### PROVIDED DATA
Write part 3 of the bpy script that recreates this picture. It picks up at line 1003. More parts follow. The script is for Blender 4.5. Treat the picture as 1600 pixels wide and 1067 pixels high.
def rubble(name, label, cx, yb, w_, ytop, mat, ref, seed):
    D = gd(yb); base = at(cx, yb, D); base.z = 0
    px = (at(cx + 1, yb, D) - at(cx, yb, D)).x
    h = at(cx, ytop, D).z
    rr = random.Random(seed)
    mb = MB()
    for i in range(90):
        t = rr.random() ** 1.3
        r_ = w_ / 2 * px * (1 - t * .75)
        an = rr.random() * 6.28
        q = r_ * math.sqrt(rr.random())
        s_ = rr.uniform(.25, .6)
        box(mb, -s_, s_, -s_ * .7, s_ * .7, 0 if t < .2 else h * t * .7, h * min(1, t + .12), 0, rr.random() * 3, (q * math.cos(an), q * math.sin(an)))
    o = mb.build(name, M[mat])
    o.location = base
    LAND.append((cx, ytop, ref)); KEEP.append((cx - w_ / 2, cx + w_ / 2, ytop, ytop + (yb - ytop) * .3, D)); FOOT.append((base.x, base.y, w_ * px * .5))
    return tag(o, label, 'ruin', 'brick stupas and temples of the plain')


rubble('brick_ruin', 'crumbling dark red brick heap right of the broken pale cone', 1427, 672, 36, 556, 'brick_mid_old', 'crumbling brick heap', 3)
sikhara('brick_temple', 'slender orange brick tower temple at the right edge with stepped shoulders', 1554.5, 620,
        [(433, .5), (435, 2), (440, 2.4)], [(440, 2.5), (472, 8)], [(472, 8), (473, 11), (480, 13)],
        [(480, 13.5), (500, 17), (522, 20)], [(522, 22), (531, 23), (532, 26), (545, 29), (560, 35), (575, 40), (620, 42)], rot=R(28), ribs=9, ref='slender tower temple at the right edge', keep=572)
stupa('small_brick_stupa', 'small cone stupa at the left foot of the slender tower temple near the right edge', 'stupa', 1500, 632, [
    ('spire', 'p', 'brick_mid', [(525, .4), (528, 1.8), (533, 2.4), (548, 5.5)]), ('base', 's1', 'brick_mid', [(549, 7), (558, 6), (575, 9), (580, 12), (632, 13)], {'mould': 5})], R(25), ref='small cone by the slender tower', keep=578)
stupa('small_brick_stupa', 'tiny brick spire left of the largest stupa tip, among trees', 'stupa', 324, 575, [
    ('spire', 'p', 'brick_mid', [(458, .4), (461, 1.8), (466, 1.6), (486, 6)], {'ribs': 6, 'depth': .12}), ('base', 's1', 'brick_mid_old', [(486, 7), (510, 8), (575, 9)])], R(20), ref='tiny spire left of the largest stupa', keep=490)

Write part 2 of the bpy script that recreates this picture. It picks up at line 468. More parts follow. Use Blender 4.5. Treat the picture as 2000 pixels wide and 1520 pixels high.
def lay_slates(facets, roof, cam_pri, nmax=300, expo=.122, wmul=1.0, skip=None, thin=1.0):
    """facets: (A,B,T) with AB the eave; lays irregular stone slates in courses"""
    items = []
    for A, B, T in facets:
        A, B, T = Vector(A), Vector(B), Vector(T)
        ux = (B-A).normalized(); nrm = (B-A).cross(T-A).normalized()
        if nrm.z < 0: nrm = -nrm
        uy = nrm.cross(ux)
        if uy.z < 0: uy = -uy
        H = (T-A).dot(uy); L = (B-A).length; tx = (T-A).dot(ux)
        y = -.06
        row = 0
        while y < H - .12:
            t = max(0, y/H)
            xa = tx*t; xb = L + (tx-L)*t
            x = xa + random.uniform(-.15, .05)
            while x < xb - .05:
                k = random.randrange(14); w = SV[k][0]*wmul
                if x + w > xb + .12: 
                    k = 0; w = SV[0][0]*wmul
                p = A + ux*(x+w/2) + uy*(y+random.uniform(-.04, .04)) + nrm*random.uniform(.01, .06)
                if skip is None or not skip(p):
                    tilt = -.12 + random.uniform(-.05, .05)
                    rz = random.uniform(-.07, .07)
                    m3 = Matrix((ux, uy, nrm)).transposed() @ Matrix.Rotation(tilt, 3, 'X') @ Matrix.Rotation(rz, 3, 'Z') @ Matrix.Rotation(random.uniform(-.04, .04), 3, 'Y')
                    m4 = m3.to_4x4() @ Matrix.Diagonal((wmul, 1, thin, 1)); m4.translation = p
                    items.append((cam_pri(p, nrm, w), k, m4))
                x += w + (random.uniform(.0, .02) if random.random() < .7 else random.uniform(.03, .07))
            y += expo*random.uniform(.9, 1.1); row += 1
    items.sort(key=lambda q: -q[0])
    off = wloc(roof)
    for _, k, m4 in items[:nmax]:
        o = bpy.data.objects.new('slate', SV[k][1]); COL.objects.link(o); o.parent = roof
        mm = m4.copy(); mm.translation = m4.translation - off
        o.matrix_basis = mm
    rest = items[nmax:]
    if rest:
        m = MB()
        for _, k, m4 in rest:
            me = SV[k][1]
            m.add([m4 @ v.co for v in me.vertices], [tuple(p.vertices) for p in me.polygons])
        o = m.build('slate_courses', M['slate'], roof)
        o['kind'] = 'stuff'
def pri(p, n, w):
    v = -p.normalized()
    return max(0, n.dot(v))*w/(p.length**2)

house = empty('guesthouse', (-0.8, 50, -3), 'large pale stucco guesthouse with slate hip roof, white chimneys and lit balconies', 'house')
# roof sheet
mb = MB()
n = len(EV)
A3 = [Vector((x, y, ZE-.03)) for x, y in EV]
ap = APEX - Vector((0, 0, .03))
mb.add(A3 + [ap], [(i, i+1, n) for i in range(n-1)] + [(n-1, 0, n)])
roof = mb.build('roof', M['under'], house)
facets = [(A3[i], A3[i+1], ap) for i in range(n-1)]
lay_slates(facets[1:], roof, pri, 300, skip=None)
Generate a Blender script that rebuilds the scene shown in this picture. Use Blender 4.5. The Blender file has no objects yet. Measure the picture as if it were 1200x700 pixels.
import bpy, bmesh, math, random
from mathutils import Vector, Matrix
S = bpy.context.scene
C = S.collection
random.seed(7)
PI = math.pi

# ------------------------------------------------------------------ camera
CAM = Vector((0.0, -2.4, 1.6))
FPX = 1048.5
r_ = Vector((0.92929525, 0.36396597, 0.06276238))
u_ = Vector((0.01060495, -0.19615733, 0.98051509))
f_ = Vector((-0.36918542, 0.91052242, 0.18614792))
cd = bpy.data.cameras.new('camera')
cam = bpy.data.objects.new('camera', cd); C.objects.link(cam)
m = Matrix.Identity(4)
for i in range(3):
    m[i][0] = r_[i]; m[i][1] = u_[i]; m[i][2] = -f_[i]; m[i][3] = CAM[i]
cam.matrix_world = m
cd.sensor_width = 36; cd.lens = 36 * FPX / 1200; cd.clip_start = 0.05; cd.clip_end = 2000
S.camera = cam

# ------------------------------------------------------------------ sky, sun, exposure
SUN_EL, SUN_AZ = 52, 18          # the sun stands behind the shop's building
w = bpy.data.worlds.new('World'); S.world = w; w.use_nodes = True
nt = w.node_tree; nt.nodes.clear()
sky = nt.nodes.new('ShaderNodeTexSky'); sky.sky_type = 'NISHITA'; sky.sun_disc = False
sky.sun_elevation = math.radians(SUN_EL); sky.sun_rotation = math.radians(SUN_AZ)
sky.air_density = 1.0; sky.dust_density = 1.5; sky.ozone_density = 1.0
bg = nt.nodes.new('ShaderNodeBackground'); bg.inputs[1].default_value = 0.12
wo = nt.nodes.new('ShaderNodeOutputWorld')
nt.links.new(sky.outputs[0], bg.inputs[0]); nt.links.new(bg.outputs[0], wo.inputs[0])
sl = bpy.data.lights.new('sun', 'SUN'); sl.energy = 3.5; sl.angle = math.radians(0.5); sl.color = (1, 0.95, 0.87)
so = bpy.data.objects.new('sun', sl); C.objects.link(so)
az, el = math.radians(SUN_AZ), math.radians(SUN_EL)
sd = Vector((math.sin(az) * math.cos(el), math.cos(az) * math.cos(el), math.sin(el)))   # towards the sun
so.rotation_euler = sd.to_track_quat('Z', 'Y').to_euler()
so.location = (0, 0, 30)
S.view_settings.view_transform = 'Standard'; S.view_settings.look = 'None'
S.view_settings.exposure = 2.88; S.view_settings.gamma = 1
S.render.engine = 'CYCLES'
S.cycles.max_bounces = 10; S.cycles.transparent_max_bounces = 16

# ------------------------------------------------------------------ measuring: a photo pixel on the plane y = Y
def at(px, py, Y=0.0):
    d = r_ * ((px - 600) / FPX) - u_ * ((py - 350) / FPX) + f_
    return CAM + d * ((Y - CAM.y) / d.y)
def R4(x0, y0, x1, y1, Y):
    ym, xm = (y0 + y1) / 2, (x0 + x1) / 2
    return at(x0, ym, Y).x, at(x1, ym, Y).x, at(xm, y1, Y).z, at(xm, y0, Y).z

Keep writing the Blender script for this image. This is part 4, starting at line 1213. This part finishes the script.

### INSTRUCTIONS TO FOLLOW
Stopping at the line containing "return tag(o, label, 'ruin', 'brick", please repeat exactly every line from the very start of the entries, that line included, and nothing more.

### TASK OUTPUT
Write part 3 of the bpy script that recreates this picture. It picks up at line 1003. More parts follow. The script is for Blender 4.5. Treat the picture as 1600 pixels wide and 1067 pixels high.
def rubble(name, label, cx, yb, w_, ytop, mat, ref, seed):
    D = gd(yb); base = at(cx, yb, D); base.z = 0
    px = (at(cx + 1, yb, D) - at(cx, yb, D)).x
    h = at(cx, ytop, D).z
    rr = random.Random(seed)
    mb = MB()
    for i in range(90):
        t = rr.random() ** 1.3
        r_ = w_ / 2 * px * (1 - t * .75)
        an = rr.random() * 6.28
        q = r_ * math.sqrt(rr.random())
        s_ = rr.uniform(.25, .6)
        box(mb, -s_, s_, -s_ * .7, s_ * .7, 0 if t < .2 else h * t * .7, h * min(1, t + .12), 0, rr.random() * 3, (q * math.cos(an), q * math.sin(an)))
    o = mb.build(name, M[mat])
    o.location = base
    LAND.append((cx, ytop, ref)); KEEP.append((cx - w_ / 2, cx + w_ / 2, ytop, ytop + (yb - ytop) * .3, D)); FOOT.append((base.x, base.y, w_ * px * .5))
    return tag(o, label, 'ruin', 'brick stupas and temples of the plain')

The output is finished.